- [The task]: Wherever the string "part" occurs in a line of these records, report that line.

- [Data lines]:

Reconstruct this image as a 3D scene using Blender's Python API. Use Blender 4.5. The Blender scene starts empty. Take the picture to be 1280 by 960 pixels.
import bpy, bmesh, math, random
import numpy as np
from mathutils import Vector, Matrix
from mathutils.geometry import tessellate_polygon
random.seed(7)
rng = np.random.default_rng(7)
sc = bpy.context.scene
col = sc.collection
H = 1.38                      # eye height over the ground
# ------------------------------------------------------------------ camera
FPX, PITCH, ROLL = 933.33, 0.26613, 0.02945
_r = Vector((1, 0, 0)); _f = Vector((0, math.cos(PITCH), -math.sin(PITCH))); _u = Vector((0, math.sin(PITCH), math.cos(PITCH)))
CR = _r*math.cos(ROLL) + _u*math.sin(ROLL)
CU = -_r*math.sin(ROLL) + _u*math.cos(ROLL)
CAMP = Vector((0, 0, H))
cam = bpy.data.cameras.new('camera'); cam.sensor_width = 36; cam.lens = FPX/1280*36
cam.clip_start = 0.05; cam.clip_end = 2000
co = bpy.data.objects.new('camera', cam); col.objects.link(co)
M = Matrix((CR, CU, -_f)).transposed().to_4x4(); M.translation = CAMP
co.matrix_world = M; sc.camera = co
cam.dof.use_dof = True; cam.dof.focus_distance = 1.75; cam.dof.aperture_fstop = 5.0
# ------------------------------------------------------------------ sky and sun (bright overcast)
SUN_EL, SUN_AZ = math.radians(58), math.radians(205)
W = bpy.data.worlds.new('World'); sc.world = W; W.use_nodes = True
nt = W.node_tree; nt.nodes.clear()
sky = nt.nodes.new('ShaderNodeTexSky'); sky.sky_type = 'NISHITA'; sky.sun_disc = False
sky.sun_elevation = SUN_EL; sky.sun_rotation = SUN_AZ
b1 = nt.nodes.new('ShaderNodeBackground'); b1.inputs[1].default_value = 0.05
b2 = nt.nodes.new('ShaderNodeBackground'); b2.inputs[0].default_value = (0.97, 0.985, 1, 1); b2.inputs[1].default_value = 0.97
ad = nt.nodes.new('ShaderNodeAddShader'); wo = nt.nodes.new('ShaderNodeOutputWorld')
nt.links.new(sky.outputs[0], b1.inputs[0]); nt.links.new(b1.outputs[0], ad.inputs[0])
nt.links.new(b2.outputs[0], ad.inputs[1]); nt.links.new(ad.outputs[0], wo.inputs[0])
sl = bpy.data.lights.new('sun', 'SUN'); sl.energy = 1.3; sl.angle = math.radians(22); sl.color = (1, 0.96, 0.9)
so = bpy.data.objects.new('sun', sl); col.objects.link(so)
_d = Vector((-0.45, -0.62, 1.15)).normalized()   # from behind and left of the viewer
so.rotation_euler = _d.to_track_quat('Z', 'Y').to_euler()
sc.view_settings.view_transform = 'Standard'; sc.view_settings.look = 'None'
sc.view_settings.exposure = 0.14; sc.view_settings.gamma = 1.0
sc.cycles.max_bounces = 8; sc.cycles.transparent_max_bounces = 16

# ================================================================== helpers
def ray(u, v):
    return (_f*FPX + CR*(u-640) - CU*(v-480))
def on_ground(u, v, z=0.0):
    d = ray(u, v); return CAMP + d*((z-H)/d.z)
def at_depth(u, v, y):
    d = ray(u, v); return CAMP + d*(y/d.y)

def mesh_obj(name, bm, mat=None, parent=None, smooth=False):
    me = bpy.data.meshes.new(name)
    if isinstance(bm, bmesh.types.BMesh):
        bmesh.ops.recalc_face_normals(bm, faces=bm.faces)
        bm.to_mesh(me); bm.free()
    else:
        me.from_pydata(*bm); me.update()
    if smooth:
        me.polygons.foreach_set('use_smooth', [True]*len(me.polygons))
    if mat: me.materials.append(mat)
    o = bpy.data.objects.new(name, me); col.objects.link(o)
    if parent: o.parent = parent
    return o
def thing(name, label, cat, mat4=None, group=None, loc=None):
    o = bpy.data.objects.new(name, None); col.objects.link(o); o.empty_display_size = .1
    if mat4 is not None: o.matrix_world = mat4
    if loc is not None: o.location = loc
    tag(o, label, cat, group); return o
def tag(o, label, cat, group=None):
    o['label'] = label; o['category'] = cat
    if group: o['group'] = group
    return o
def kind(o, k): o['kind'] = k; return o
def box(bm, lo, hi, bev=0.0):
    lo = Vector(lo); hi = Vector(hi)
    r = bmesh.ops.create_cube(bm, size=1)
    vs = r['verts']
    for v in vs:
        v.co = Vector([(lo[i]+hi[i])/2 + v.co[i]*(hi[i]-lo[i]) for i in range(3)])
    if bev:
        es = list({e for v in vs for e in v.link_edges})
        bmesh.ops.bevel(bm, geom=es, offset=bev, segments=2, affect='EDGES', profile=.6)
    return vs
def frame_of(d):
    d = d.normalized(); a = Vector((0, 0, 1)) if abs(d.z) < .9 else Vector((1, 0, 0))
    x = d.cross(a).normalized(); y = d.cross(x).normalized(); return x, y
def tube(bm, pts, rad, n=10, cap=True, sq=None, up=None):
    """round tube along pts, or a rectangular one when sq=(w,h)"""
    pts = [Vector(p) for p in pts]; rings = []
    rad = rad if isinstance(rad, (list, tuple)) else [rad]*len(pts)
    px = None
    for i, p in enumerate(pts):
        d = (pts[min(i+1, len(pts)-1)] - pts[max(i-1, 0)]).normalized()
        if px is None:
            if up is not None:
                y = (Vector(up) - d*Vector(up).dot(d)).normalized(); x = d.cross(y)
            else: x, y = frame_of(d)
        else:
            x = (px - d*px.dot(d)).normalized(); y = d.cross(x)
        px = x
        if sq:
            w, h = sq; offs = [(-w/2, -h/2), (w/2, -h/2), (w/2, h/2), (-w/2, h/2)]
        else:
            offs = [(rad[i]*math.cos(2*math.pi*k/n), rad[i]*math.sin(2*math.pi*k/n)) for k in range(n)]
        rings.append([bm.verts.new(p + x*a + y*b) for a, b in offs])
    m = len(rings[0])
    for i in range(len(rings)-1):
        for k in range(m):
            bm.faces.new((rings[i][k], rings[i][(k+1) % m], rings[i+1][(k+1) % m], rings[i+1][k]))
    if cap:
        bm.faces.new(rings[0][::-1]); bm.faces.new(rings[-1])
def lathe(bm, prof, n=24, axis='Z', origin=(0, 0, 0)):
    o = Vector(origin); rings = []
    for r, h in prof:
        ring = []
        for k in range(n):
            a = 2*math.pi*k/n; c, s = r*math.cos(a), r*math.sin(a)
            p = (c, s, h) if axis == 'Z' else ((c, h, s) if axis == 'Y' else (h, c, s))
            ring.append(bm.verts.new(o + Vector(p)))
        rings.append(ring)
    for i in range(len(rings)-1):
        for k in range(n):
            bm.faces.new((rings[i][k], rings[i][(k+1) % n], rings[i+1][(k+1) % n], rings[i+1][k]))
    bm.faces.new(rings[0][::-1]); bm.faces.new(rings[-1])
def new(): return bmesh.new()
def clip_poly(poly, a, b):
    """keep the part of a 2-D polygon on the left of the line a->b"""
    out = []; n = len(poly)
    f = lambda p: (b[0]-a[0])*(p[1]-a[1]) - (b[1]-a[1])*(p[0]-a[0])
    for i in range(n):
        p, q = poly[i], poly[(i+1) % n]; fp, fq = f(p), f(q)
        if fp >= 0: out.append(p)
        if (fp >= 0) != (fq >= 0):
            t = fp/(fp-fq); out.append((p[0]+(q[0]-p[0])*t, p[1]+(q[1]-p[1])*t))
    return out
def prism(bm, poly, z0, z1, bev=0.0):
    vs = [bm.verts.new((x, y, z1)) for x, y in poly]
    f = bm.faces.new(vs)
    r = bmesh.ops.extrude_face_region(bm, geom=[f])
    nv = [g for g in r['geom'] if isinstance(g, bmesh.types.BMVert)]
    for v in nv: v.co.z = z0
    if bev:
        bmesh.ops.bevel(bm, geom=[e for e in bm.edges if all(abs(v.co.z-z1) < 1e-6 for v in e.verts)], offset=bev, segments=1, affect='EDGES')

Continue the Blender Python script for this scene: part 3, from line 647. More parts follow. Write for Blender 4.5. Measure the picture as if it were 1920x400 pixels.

- [Final answer]:
    """keep the part of a 2-D polygon on the left of the line a->b"""
Continue the Blender Python script for this scene: part 3, from line 647. More parts follow. Write for Blender 4.5. Measure the picture as if it were 1920x400 pixels.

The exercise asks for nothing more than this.